Ci diranno soprattutto che senso e che peso ha avuto la discontinuità di un presule giunto, come lui ebbe a dire annunciandosi, «dalla fine del mondo». In questi dodici anni di pontificato divisivo, tanto gli apologeti quanto i detrattori di Bergoglio lo hanno considerato un accidente esterno ed estraneo all’Occidente, capace di incidervi in modo significativo.

Ciò che accade in questi giorni attorno a noi, ciò che si ascolta dalle classi dirigenti e ciò che si respira nelle opinioni pubbliche occidentali devono indurci a rettificare l’idea che la fine del mondo fosse un confine geografico distante anni luce dalla nostra storia, e non piuttosto un confine temporale a cui la storia stessa è approdata.

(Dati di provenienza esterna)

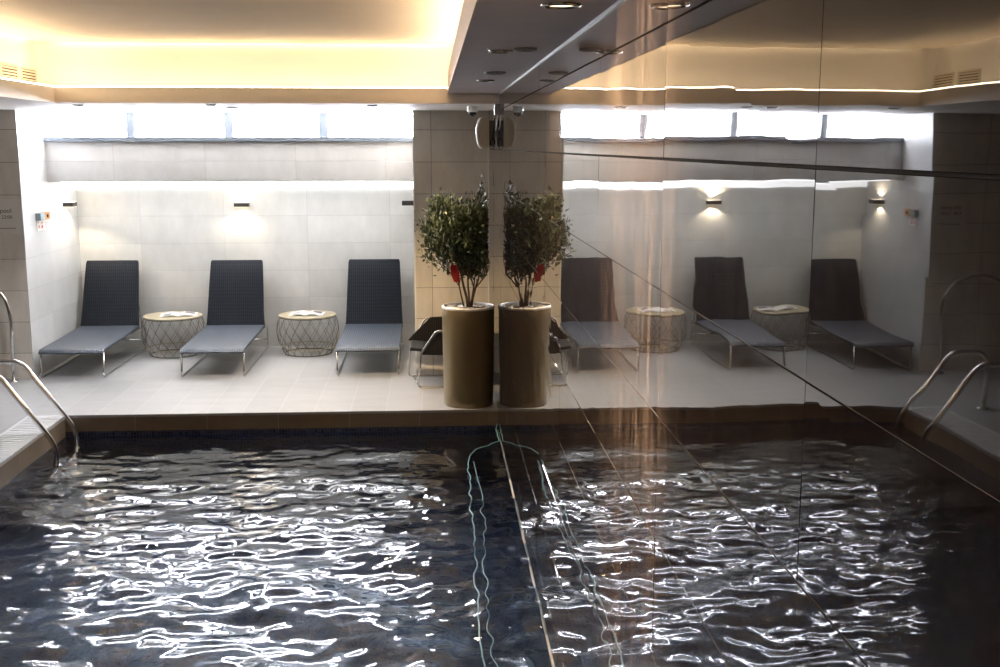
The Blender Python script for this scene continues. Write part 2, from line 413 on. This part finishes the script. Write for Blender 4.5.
for i in range(len(ys)-1):
    for k in range(len(zs)-1):
        v, f = panel(ys[i+1]+gp, ys[i]-gp, zs[k]+(.002 if zs[k] > 2 else gp), zs[k+1]-(.002 if zs[k+1] > 2 else gp), .0009)
        m.add(v, f)
m.box(XM+dp, WB, -.18, XM+.1, YP+.05, 2.0, mi=1); m.box(XM+dp+.012, WB, 2.0, XM+.1, YP+.05, 2.63, mi=2)
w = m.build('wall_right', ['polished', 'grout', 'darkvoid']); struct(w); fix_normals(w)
m = MB(); m.box(XM-.006, YN, -.196, XM+.05, YE, -.181); struct(m.build('trim_8', 'pale_trim'))
m = MB(); m.box(XM-.007, WB, 2.598, XM+.002, CY1, 2.61); m.box(XM-.007, CY1-.007, ZB, XM+.002, CY1, 2.61); struct(m.build('trim_9', 'white_trim'))

# water
def water():
    dx = .018
    X = np.arange(XG-.003, XM+.003+dx, dx); X[-1] = XM+.003; Y = np.arange(YN, YE+.003+dx, dx); Y[-1] = YE+.003
    gx, gy = np.meshgrid(X, Y); h = np.zeros_like(gx)
    calm = 1/(1+np.exp((gy-8.0)/.35))*.80+.20
    for lam, amp, n, sp in ((.85, .0080, 10, .6), (.36, .0034, 16, .8), (.19, .0018, 22, .9), (.10, .0006, 30, .9)):
        for i in range(n):
            l = lam*rng.uniform(.7, 1.4); th = PI/2+rng.normal(0, sp); ph = rng.uniform(0, 2*PI)
            kx, ky = 2*PI/l*math.cos(th), 2*PI/l*math.sin(th)
            warp = .05*np.sin(1.7*gx+ph)+.05*np.sin(1.3*gy+2*ph)
            h += amp/math.sqrt(n)*1.6*np.sin(kx*(gx+warp)+ky*(gy-warp)+ph)
    h *= calm*(1+.25*np.clip((7.5-gy)/3, 0, 1))
    nx, ny = len(X), len(Y)
    co = np.stack([gx.ravel(), gy.ravel(), ZW+h.ravel()], 1)
    idx = np.arange(nx*ny).reshape(ny, nx)
    q = np.stack([idx[:-1, :-1].ravel(), idx[:-1, 1:].ravel(), idx[1:, 1:].ravel(), idx[1:, :-1].ravel()], 1)
    me = bpy.data.meshes.new('pool_water'); me.from_pydata(co.tolist(), [], q.tolist())
    me.polygons.foreach_set('use_smooth', [True]*len(q)); me.materials.append(M['water']); me.update()
    o = bpy.data.objects.new('pool_water', me); COL.objects.link(o)
    tag(o, 'dark rippling water of the swimming pool reflecting the windows', 'water', kind='stuff')
water()

# overflow grating along the left pool edge
m = MB()
x0, x1 = XG-.30, XG
m.box(x0, YN, -.03, x0+.02, YE+.012, -.001); m.box(x1-.012, YN, -.03, x1, YE+.012, -.012)
y = YN+.03
while y < YE-.02:
    m.box(x0+.02, y, -.025, x1, y+.034, -.002); y += .056
m.box(x0+.02, YE-.02, -.03, x1, YE+.012, -.001)
tag(m.build('overflow_grating', 'grating'), 'white slatted overflow grating along the left edge of the pool', 'grating')

# ------------------------------------------------------------------ ceiling fittings
def lightobj(kind, name, loc, energy, color, parent=None, size=.03, rot=(0, 0, 0), spot=None, blend=.3):
    l = bpy.data.lights.new(name, kind); l.energy = energy; l.color = color
    if kind in ('SPOT', 'POINT'): l.shadow_soft_size = size
    if kind == 'SPOT': l.spot_size = math.radians(spot); l.spot_blend = blend
    o = bpy.data.objects.new(name, l); COL.objects.link(o); o.location = loc; o.rotation_euler = rot
    if parent: o.parent = parent
    return o
def downlight(x, y, z, label, watts, col, r=.055, lit=True, spot=110):
    t = thing('downlight', label, 'ceiling light', (x, y, z), 'recessed ceiling downlights')
    m = MB(); m.lathe([(r, 0), (r, -.006), (r-.012, -.010), (r-.016, -.004), (r-.016, 0)], cap=False); m.build('trim_ring', 'chrome' if lit else 'bracket', t)
    m = MB(); m.lathe([(r-.014, 0), (r-.014, -.003), (.001, -.0035)]); m.build('lens', 'warm_lens' if lit else 'lens', t)
    if watts: lightobj('SPOT', 'lamp', (0, 0, -.03), watts, col, t, .03, spot=spot, blend=.6)
    return t
WARM = (1, .72, .40); NEU = (.93, .96, 1)
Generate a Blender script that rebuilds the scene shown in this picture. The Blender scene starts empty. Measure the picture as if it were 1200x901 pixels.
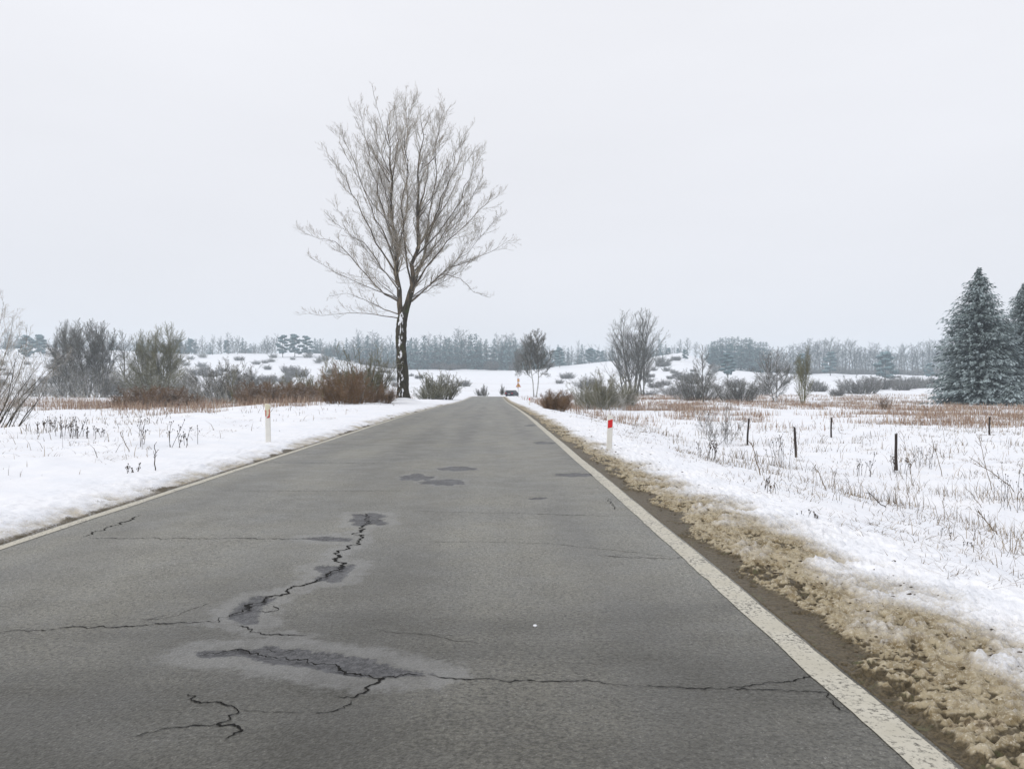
import bpy, math, random
import numpy as np
from mathutils import Vector, Matrix

R = math.radians
scn = bpy.context.scene
COL = scn.collection
rnd = random.Random(7)

# ------------------------------------------------------------------ camera
EYE = 1.4
cam_d = bpy.data.cameras.new("camera")
cam_d.lens = 27.0; cam_d.sensor_width = 36.0
cam_d.clip_start = 0.05; cam_d.clip_end = 6000
cam = bpy.data.objects.new("camera", cam_d); COL.objects.link(cam)
cam.location = (0, 0, EYE)
cam.rotation_euler = (R(90.16), 0, R(-1.34))
scn.camera = cam

# ------------------------------------------------------------------ light
SUN_EL, SUN_AZ = R(32), R(245)
world = bpy.data.worlds.new("World"); scn.world = world; world.use_nodes = True
wn, wl = world.node_tree.nodes, world.node_tree.links
wn.clear()
wo = wn.new("ShaderNodeOutputWorld"); bg = wn.new("ShaderNodeBackground")
sky = wn.new("ShaderNodeTexSky"); sky.sky_type = 'NISHITA'; sky.sun_disc = False
sky.sun_elevation = SUN_EL; sky.sun_rotation = SUN_AZ
sky.air_density = 1.5; sky.dust_density = 6.0
tc = wn.new("ShaderNodeTexCoord"); sx = wn.new("ShaderNodeSeparateXYZ")
wl.new(tc.outputs['Generated'], sx.inputs[0])
cr = wn.new("ShaderNodeValToRGB")
cr.color_ramp.elements[0].position = 0.0; cr.color_ramp.elements[0].color = (0.80, 0.81, 0.865, 1)
cr.color_ramp.elements[1].position = 0.5; cr.color_ramp.elements[1].color = (0.925, 0.930, 0.972, 1)
wl.new(sx.outputs['Z'], cr.inputs[0])
ns = wn.new("ShaderNodeTexNoise"); ns.inputs['Scale'].default_value = 1.3; ns.inputs['Detail'].default_value = 4
mpw = wn.new("ShaderNodeMapping"); mpw.inputs['Scale'].default_value = (1, 1, 4)
wl.new(tc.outputs['Generated'], mpw.inputs[0]); wl.new(mpw.outputs[0], ns.inputs['Vector'])
mr = wn.new("ShaderNodeMapRange"); mr.inputs['From Min'].default_value = .3; mr.inputs['From Max'].default_value = .7
mr.inputs['To Min'].default_value = 9.6; mr.inputs['To Max'].default_value = 10.25
wl.new(ns.outputs['Fac'], mr.inputs['Value'])
vm = wn.new("ShaderNodeVectorMath"); vm.operation = 'SCALE'
wl.new(cr.outputs[0], vm.inputs[0]); wl.new(mr.outputs[0], vm.inputs['Scale'])
mx = wn.new("ShaderNodeMix"); mx.data_type = 'RGBA'; mx.inputs[0].default_value = 0.97   # cloud cover over the clear sky
wl.new(sky.outputs[0], mx.inputs[6]); wl.new(vm.outputs[0], mx.inputs[7])
wl.new(mx.outputs[2], bg.inputs['Color']); bg.inputs['Strength'].default_value = 0.1
wl.new(bg.outputs[0], wo.inputs[0])

sd = bpy.data.lights.new("sun", 'SUN'); sd.energy = 1.15; sd.angle = R(18); sd.color = (1, .97, .93)
so = bpy.data.objects.new("sun", sd); COL.objects.link(so)
so.rotation_euler = (math.pi/2 - SUN_EL, 0, math.pi - SUN_AZ); so.location = (0, 0, 60)

scn.view_settings.view_transform = 'Standard'; scn.view_settings.look = 'None'
scn.view_settings.exposure = 0.0; scn.view_settings.gamma = 1.0; scn.view_settings.use_curve_mapping = False
cy = scn.cycles
cy.max_bounces = 6; cy.diffuse_bounces = 3; cy.glossy_bounces = 2; cy.volume_bounces = 2; cy.transparent_max_bounces = 6
cy.use_denoising = True; cy.sample_clamp_indirect = 6
cy.use_adaptive_sampling = False

# ------------------------------------------------------------------ noise
def _h(ix, iy, seed):
    n = (ix.astype(np.int64) * 374761393 + iy.astype(np.int64) * 668265263 + seed * 974634777) & 0x7fffffff
    n = ((n ^ (n >> 13)) * 1274126177) & 0x7fffffff
    n = ((n ^ (n >> 16)) * 668265263) & 0x7fffffff
    return (n & 0xffff) / 65535.0
def vnoise(x, y, seed=0):
    x = np.asarray(x, float); y = np.asarray(y, float)
    ix = np.floor(x); iy = np.floor(y); fx = x-ix; fy = y-iy
    fx = fx*fx*fx*(fx*(fx*6-15)+10); fy = fy*fy*fy*(fy*(fy*6-15)+10)
    a = _h(ix, iy, seed); b = _h(ix+1, iy, seed); c = _h(ix, iy+1, seed); d = _h(ix+1, iy+1, seed)
    return (a*(1-fx)+b*fx)*(1-fy)+(c*(1-fx)+d*fx)*fy
def fbm(x, y, oct=4, seed=0, gain=.5):
    s = 0; a = 1; t = 0
    for o in range(oct):
        s = s + a*(vnoise(x, y, seed+o*17)*2-1); t += a; a *= gain
        x, y = x*1.93+y*.37+5.2, y*1.93-x*.37+1.7
    return s/t
def sst(a, b, v):
    t = np.clip((v-a)/(b-a), 0, 1); return t*t*(3-2*t)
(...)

Vuol dire accettare l’idea che Bergoglio sia stato una straordinaria anticipazione della crisi che pervade l’Occidente e che ne sta cambiando i connotati culturali e civili. Vuol dire riconoscere che è occidentale l’approccio mondialista che spezza l’asse ratzingeriano tra Atene, Roma e Gerusalemme, e archivia le categorie del pensiero greco e del diritto romano, ma soprattutto che demonizza la globalizzazione e la sua alleanza con il mercato e la democrazia.

È occidentale l’iconoclastia delle intermediazioni gerarchiche, in nome di una leadership plebiscitaria e a tratti autoritaria, che ha disarticolato gli equilibri già instabili di una Chiesa in crisi, dividendola in fazioni contrapposte. È occidentale la laicità nella sua opposizione alla sacralità delle forme, indicate come inautentiche, che ha ridotto la verità della fede a una verità pulsionale, per nulla diversa da quella dell’Io, e perciò incapace di rappresentare uno stimolo morale attivo. È occidentale il pacifismo che invoca il coraggio della resa alle ragioni del più forte, ribaltando la logica della pace di Parigi e, ancora prima, la solidarietà degli accordi di Bretton Woods.


Per queste ragioni Bergoglio può considerarsi, con un ossimoro, un campione del declino occidentale, cioè la personalità che più e meglio ha incarnato la scarnificazione della sostanza storica dell’Occidente. La sua stessa seducente immagine della Chiesa come ospedale da campo cela in controluce il divorzio della triade libertà-uguaglianza-fraternità da un’assunzione di responsabilità, a cui la Chiesa di Ratzinger non avrebbe mai rinunciato, ritenendola connaturata al primato occidentale.

Per le stesse ragioni la scomparsa di questo compagno di viaggio così consonante con certe nostrane debolezze scatena una confusa melancolia che fa l’ora più buia. Mentre le bombe di Putin, la iattanza di Trump e la solitudine di Zelensky rabbuiano il domani dell’Europa, piace sperare che l’ultimo appello alla pace, offerto dal Papa fino all’agonia, parli alle passioni tristi dei tempi con la forza simbolica di un sacrificio.